But that is ok since I’m not an EE.
It is just something I never thought about much until now.
There were quite a few devices back in the old days that had their own power supply.
How did old parallel port printers solve this?
Ethernet solves this (surprisingly) by isolating with inductors.
I believe that many electrical test devices had an ‘isolation’ transformer.
It doesn’t seem like there is a standard/one-size-fits-all solution.
Steve, not sure about the phantom power, but regarding the 1N914 diode, you might want to replace that with a Schottky diode. The 1N914 is a standard silicon diode with a forward voltage drop of 0.6-0.7 VDC. Schottky diodes typically have a forward voltage drop of about 0.3 VDC. Not too much of a difference, but when your entire power supply is 3.3 VDC, every 0.1 V counts.

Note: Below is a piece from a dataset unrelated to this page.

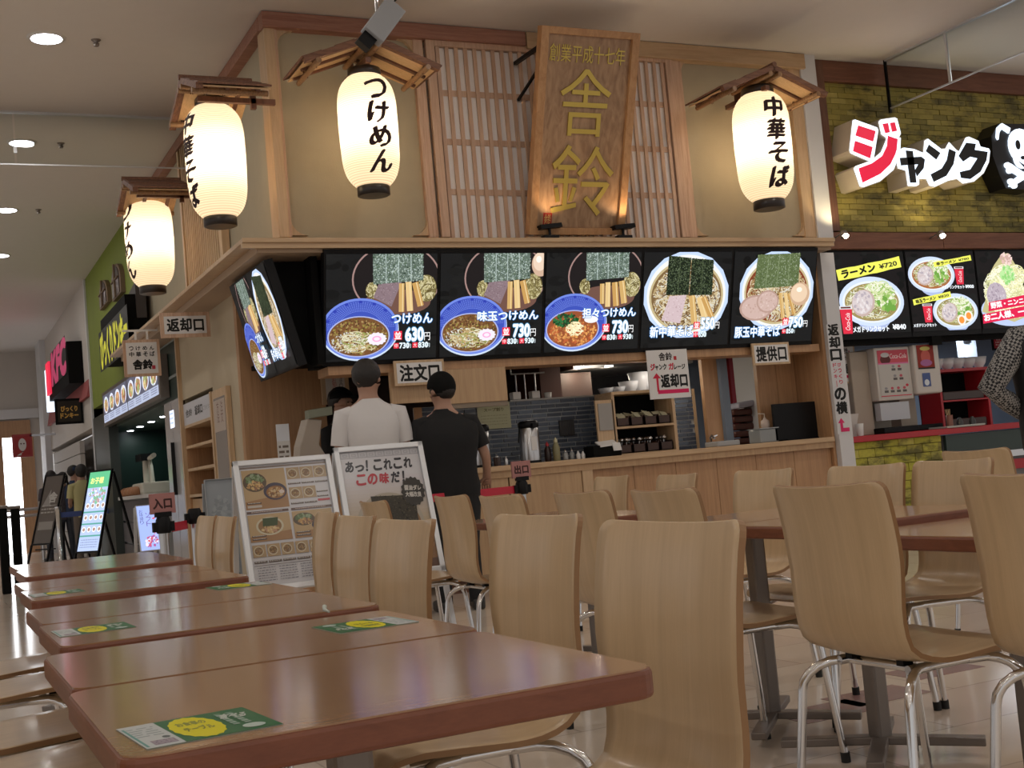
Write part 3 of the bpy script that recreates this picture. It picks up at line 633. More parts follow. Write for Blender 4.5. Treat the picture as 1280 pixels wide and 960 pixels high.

Yes, a Schottky would have been better. Unfortunately I only had regular silicon diodes handy for testing.
Have you considered a tri-state buffer chip and a set of pull down resistors to ensure isolation of signals and kill phantom power? They can be high impedance resistors to minimize current drain. You can hook the VCC of the Jtag to the enable line of the buffer also with a pull down resistor of high impedance. I know this adds complexity, so maybe just add a dip switch to kill power from the main board and call it ‘programming mode’.